Beide effecten resulteren in een permanent onevenwicht op de landbouwmarkt tussen vraag en aanbod en dus grote prijseffecten. Kleine tekorten of kleine overschotten hebben een zeer sterk effect op de prijs omdat het aanbod en de vraag zich er niet kunnen op aanpassen. Om de beschikbaarheid van voldoende en betaalbaar voedsel te garanderen zal een overheid investeren in het stabiliseren van landbouwmarkten door vraag en aanbod via verschillende instrumenten in evenwicht te brengen. De consument heeft er dus absoluut baat bij. Maar ook de producent en zijn afnemers hebben er voordeel bij. Een stabiele marktomgeving reduceert in belangrijke mate het productierisico en biedt zo een beter perspectief qua bedrijfszekerheid en –continuïteit.

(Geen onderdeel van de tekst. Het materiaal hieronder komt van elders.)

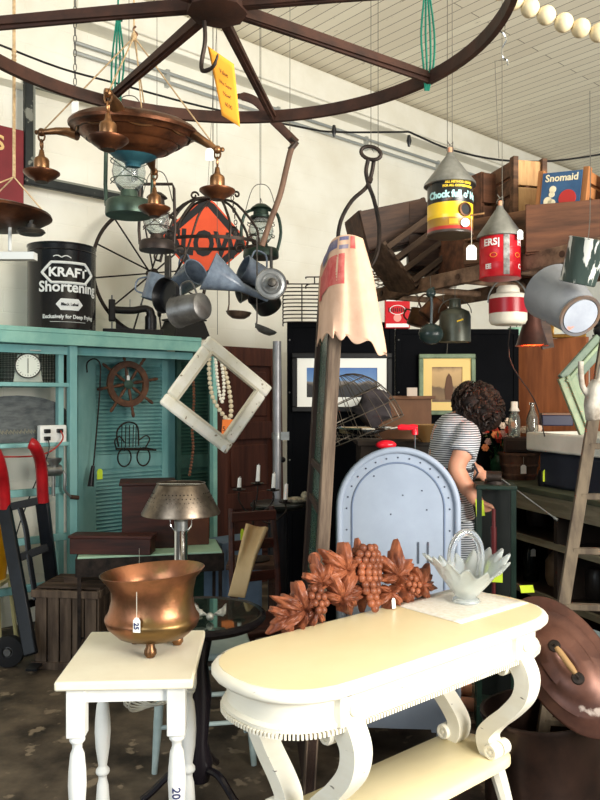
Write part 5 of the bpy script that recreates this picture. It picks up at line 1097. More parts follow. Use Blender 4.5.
def crate(label, loc, size, rz, rx=0, ry=0, mt=brownwood, n_=2, grp='old wooden crates on the hanging ladder', openf=False, gap=.012, ends=True, slatmt=None):
    """box of boards: long axis local x, open top"""
    w_, d_, h = size; t = T('wooden_crate', label, 'crate', loc, rz=rz, rx=rx, ry=ry, group=grp); th = .012
    for y in (-d_/2, d_/2):
        for i in range(n_):
            hh = h/n_; mb = MB(); mb.box((0, y, hh*(i+.5)), (w_, th, hh-gap)); mb.b('side_board', slatmt or mt, t, bevel=.002)
    for x in (-w_/2+th/2, w_/2-th/2): mb = MB(); mb.box((x, 0, h/2), (th*1.4, d_-th, h)); mb.b('end_board', mt, t, bevel=.002)
    nb = max(2, int(d_/.09)); 
    mb = MB()
    for i in range(nb): mb.box((0, -d_/2+d_*(i+.5)/nb, .006), (w_-.03, d_/nb-gap, .01))
    mb.b('bottom', mt, t); return t
# placed along the ladder from the far (left) end to the near (right) end
def cl_(px, py, Y): return P(px, py, Y)
crate('long dark shallow crate tilted at the far left end of the hanging ladder', cl_(393, 250, 3.5), (.32, .24, .19), 12, ry=-14, mt=darkwood, n_=1)
crate('dark slatted crate lying tipped on the ladder behind the black and yellow can', cl_(430, 276, 3.4), (.30, .24, .24), 20, ry=-36, rx=-10, mt=weathx, n_=4, gap=.035)
crate('dark brown crate low behind the black and yellow can birdhouse', cl_(462, 272, 3.5), (.5, .28, .30), -6, mt=darkwood, n_=2)
q = lp(520, .2)
# tall pale crate standing on end
def endcrate(label, px0, px1, py0, py1, Y, depth, rz, mt, sm=None):
    a, b_ = P(px0, py1, Y), P(px1, py1, Y); w_ = b_.x-a.x; h = (py1-py0)/FPX*Y
    t = T('wooden_crate', label, 'crate', V(((a.x+b_.x)/2, Y, a.z)), rz=rz, group='old wooden crates on the hanging ladder'); sm = sm or mt
    for i in range(2): mb = MB(); mb.box((0, 0, h*(i+.5)/2), (w_-.02, .012, h/2-.008)); mb.b('front_board', mt, t, bevel=.002)
    for x in (-w_/2, w_/2): mb = MB(); mb.box((x, -.004, h/2), (.022, .03, h+.012)); mb.b('corner_post', sm, t, bevel=.002)
    for x in (-w_/2, w_/2):
        for i in range(3): mb = MB(); mb.box((x, depth/2+.012, h*(i+.5)/3), (.012, depth, h/3-.012)); mb.b('side_board', sm, t, bevel=.002)
    mb = MB(); mb.box((0, depth+.02, h/2), (w_, .012, h)); mb.box((0, depth/2, .006), (w_, depth, .012)); mb.b('back_board', sm, t); return t
endcrate('tall pale fronted crate, topmost on the ladder beside the blue labelled crate', 512, 544, 160, 214, 2.95, .34, 14, palewood, brownwood)
t = endcrate('wooden crate with a blue painted bowling label at its end, topmost at right', 538, 584, 172, 214, 2.75, .22, -42, M('orange_pine', (168, 112, 66), (132, 84, 46), rough=.7, scale=4, stretch=(5, 5, .7), contrast=.45))
t.rotation_euler.y = R(6)
k = 2.75/FPX; lw, lh = .148, .142
mb = MB(); mb.box((0, -.0215, .077), (lw, .003, lh)); lb = mb.b('label', M('label_blue', (58, 92, 128), (48, 78, 112), rough=.6, scale=12), t)
mb = MB(); mb.text('Snomaid', .036, fn=lambda x, y, z: (x, y-.0245, z+.126), bold=.0008, ext=.0004); mb.b('lettering', M('label_cream', (226, 214, 180), rough=.6), lb)
mb = MB().at((.028, -.0235, .05), rx=90); mb.cyl(.032, 0, .002, 32); mb.b('painted_ball', M('label_red', (176, 50, 46), rough=.6), lb)
mb = MB()
for (x, z, r_) in ((-.03, .086, .013), (-.032, .068, .011), (-.045, .044, .016), (-.03, .036, .015)): mb.at((x, -.0238, z), rx=90); mb.cyl(r_, 0, .0016, 20)
mb.b('painted_figure', MATS['label_cream'], lb)
crate('brown board crate beneath the tall pale crate', cl_(527, 266, 3.0), (.40, .30, .19), -40, mt=brownwood, n_=2)
crate('reddish brown crate beneath the blue labelled crate', cl_(588, 258, 2.75), (.42, .30, .18), -20, mt=M('red_brown_crate', (110, 70, 48), (64, 42, 30), rough=.7, scale=4, stretch=(.6, 5, 5), contrast=.45), n_=1)
crate('red brown crate behind the red can birdhouse', cl_(492, 278, 3.25), (.34, .30, .40), 25, mt=M('red_brown_crate', (0, 0, 0)), n_=3)
crate('orange pine crate resting at the right picture edge', cl_(650, 218, 2.7), (.22, .24, .18), -50, mt=MATS['orange_pine'], n_=1)
# twigs basket among crates
t = T('twig_bundle', 'tangle of grey twigs and wire under the dark crates at the ladder end', 'twigs', cl_(400, 285, 3.55)); t['kind'] = 'stuff'; rr_ = random.Random(5)
mb = MB()
for i in range(46):
    p = V((rr_.uniform(-.22, .22), rr_.uniform(-.12, .12), rr_.uniform(-.015, .05))); d = V((rr_.uniform(-1, 1), rr_.uniform(-.6, .6), rr_.uniform(-.25, .3))).normalized()*.09
    mb.tube(smooth([p-d, p+V((0, 0, rr_.uniform(-.02, .02))), p+d], 3), .0022, 4)
mb.b('twigs', MATS['ladder_grey_brown_wood'], t)
# ------------------------------------------------------------------ can birdhouses
def birdhouse(label, px, pyt, pyr, pyb, wpx, Y, body_mt, hole=True):
    k = Y/FPX; r_ = wpx*k/2; h = (pyb-pyr)*k; t = T('can_birdhouse', label, 'birdhouse', P(px, pyb, Y)); H2 = (pyb-pyt)*k
    mb = MB(); mb.lathe([(.0001, 0), (r_+.001, 0), (r_+.002, .004), (r_, .006), (r_, h*.33), (r_+.0007, h*.34), (r_, h*.35), (r_, h*.68), (r_+.0007, h*.69), (r_, h*.7), (r_, h), (.0001, h)], 48); b_ = mb.b('can_body', body_mt, t, sharp=50)
    mb = MB(); mb.lathe([(r_*1.13, h-.006), (r_*1.15, h-.004), (r_*1.13, h+.004), (r_*.72, lerp(h, H2, .4)), (r_*.70, lerp(h, H2, .42)), (r_*.42, lerp(h, H2, .7)), (r_*.2, H2-.012), (r_*.14, H2), (.0001, H2), (.0001, H2-.01)], 40, lambda a, r, z: (r*(1+.012*math.sin(5*a)), z)); mb.lathe([(r_*1.12, h-.006), (.0001, h-.004)], 40); ro = mb.b('cone_roof', galv, t, sharp=30)
    mb = MB().at((0, 0, H2-.004)); mb.cyl(.0075, 0, .022, 12); mb.b('cork', M('pink_cork', (196, 140, 110), rough=.8), ro)
    mb = MB(); mb.tube([V((.012*math.cos(a), 0, H2+.012+.014*math.sin(a))) for a in [R(v) for v in range(-20, 201, 20)]], .0014, 5); mb.tube(smooth([V((0, 0, H2+.026)), V((-.006, 0, H2+.034)), V((-.010, 0, H2+.043)), V((0, 0, H2+.03)), V((.010, 0, H2+.04)), V((.008, 0, H2+.07)), V((.008, 0, HC-t.location.z))]), .0013, 5); mb.b('hanging_wire', wirem, ro)
    return t, b_, r_, h
def bandtex(name, bands, th_=None):   # horizontal printed bands by height
    m = bpy.data.materials.new(name); m.use_nodes = True; nt = m.node_tree; n = nt.nodes; l = nt.links; p = n['Principled BSDF']
    tc = n.new('ShaderNodeTexCoord'); sp = n.new('ShaderNodeSeparateXYZ'); l.new(tc.outputs['Object'], sp.inputs[0]); mr = n.new('ShaderNodeMapRange'); mr.inputs[2].default_value = th_; l.new(sp.outputs[2], mr.inputs[0])
    rp = n.new('ShaderNodeValToRGB'); rp.color_ramp.interpolation = 'CONSTANT'; e = rp.color_ramp.elements
    while len(e) < len(bands): e.new(.5)
    for i, (q, c) in enumerate(bands): e[i].position = q; e[i].color = lin(c)
    l.new(mr.outputs[0], rp.inputs[0]); ns = n.new('ShaderNodeTexNoise'); ns.inputs['Scale'].default_value = 18; ns.inputs['Detail'].default_value = 6; r2 = n.new('ShaderNodeValToRGB'); r2.color_ramp.elements[0].position = .64; r2.color_ramp.elements[1].position = .7
    l.new(tc.outputs['Object'], ns.inputs['Vector']); l.new(ns.outputs['Fac'], r2.inputs[0]); mx = n.new('ShaderNodeMix'); mx.data_type = 'RGBA'; l.new(r2.outputs[0], mx.inputs[0]); l.new(rp.outputs[0], mx.inputs[6]); mx.inputs[7].default_value = lin((96, 70, 50)); l.new(mx.outputs[2], p.inputs['Base Color']); p.inputs['Roughness'].default_value = .3; return m
hY = 2.6; h_ = (236-184)/FPX*hY
t, b_, r_, h = birdhouse('can birdhouse with a galvanised cone roof, black and yellow coffee lettering', 450, 153, 185, 236, 45, hY, bandtex('black_yellow_can', [(0, (60, 50, 44)), (.05, (160, 36, 34)), (.11, (150, 112, 34)), (.27, (232, 190, 38)), (.56, (22, 24, 24))], h_))
yl = M('print_yellow', (226, 190, 60), rough=.4); cy = M('print_pale_blue', (176, 222, 222), rough=.4)
ctxt('Chock full o\' Nuts', .032, h*.71, .012, .0016, .9, cy, b_, r_); ctxt('ALL METHOD GRIND', .0105, h*.94, .018, .0006, 1, yl, b_, r_); ctxt('FOR ALL COFFEEMAKERS', .0100, h*.87, .016, .0006, 1, yl, b_, r_); 
mb = MB(); f_ = cylmap(r_, 0, .001); mb.grid(lambda u, v: V(f_(-.018+.03*u, 0, h*.14+h*.1*v)), 6, 3); mb.b('printed_panel', M('print_amber', (226, 150, 40), rough=.4), b_, sharp=180)
q = V((.036, -.072, h*.42)); mb = MB().at(q, rx=90, rz=25); mb.lathe([(.018, -.01), (.023, -.01), (.024, .004), (.019, .006), (.018, .0)], 28); mb.b('hole_rim', M('rust_ring', (110, 76, 52), rough=.5, metal=.5), b_)
mb = MB().at(q+V((0, .003, 0)), rx=90, rz=25); mb.cyl(.0185, 0, .004, 24); mb.b('hole', black, b_)
mb = MB(); mb.tube([V((.055, -.05, h*.33)), V((.10, -.075, h*.34))], .003, 8); mb.b('perch', palewood, b_)
price_tag(t, (.055, -.085, h*.28), .098, (.034, .05)); 
mb = MB().at((.036, -.078, h*.16), rx=90); mb.cyl(.015, 0, .0016, 24); mb.b('round_sticker', tagw, t)
hY = 2.72; h_ = (279-237)/FPX*hY
t, b_, r_, h = birdhouse('red coffee can birdhouse with a grey cone roof and white lettering', 500, 206, 237, 279, 40, hY, M('red_can', (192, 28, 40), (172, 22, 34), rough=.3, scale=8, c3=(120, 96, 90), th3=.68, s3=16))
ctxt('ERS|', .034, h*.80, -.050, .001, 1, white, b_, r_); ctxt('H', .034, h*.80, .062, .001, 1, white, b_, r_); ctxt('EE', .024, h*.24, -.062, .0008, 1, white, b_, r_); ctxt('C', .024, h*.24, .064, .0008, 1, white, b_, r_)
mb = MB(); f_ = cylmap(r_, 0, .001); mb.grid(lambda u, v: V(f_(.004+(u-.5)*.022, 0, .004+(h-.008)*v)), 6, 6); mb.b('seam_strip', M('tin_seam', (168, 168, 164), (96, 92, 88), rough=.4, scale=30), b_, sharp=180)
for x in (-.042, .05): mb = MB(); f_ = cylmap(r_, h*.5, .0012); mb.tube([V(f_(x+.012*math.cos(a), 0, .008*math.sin(a))) for a in [2*PI*i/18 for i in range(18)]], .0014, 5, closed=True); mb.b('printed_oval', M('print_orange', (226, 130, 50), rough=.5), b_)
price_tag(t, (.052, -.072, h+.01), .0, (.022, .034), rz=12)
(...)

Het Europees landbouwbeleid heeft daarom verschillende instrumenten om voorraden op te bouwen bij lage prijsvorming. De lage prijzen hangen samen met een aanbodoverschot (bv. goede oogstjaren) of vraaguitval (bv. economische crisis). Door voorraden op te bouwen wordt de prijs ondersteund. Deze voorraden kunnen geleidelijk op de markt afgezet worden bij prijspieken door aanbodtekort (vb. mislukte oogst, productie-uitval door weersomstandigheden, ziekten of plagen) of sterke toename van de vraag (vb. speculatieve bewegingen op de grondstoffenmarkt). Zo temperen ze de prijsstijgingen. Het Europese landbouwbeleid voorziet daarom enerzijds in de ondersteuning van private opslag door de producenten zelf, maar anderzijds worden ook eigen voorraden opgebouwd door producten op te kopen in interventie. Interventievoorraden worden na verloop van tijd gewoon weer aangeboden op de markt, zonder bijkomende ondersteuning.
De landbouw is daarnaast onderhevig aan wisselende klimatologische omstandigheden en voelt de voortdurende bedreiging van dier- en plantziekten. Dit kan een dramatisch effect hebben op de productie en dus het inkomen en kan de productiecapaciteit voor lange tijd sterk verminderen. Om voedselzekerheid op korte en lange termijn te garanderen zoeken overheden naar mogelijkheden om de impact van dergelijke natuurlijke calamiteiten op bedrijfsniveau zo beperkt mogelijk te houden in omvang en tijd. In eerste instantie biedt de directe inkomenssteun een buffer want ze staat los van productie. Zelfs bij productieverliezen door klimatologische omstandigheden of door ziekten en plagen wordt de directe inkomenssteun toegekend. Maar niet alle sectoren hebben recht op directe inkomenssteun. Daarom werd bij de laatste herziening van het Europese landbouwbeleid, de Health Check, de mogelijkheid gecreëerd om hiervoor verzekeringssystemen op te zetten. De kosten hiervoor worden deels gedragen door Europa, maar ook de regio’s en de boeren zelf dragen hun steentje bij. Zo wil Europa alle sectoren de mogelijkheid bieden zich in te dekken.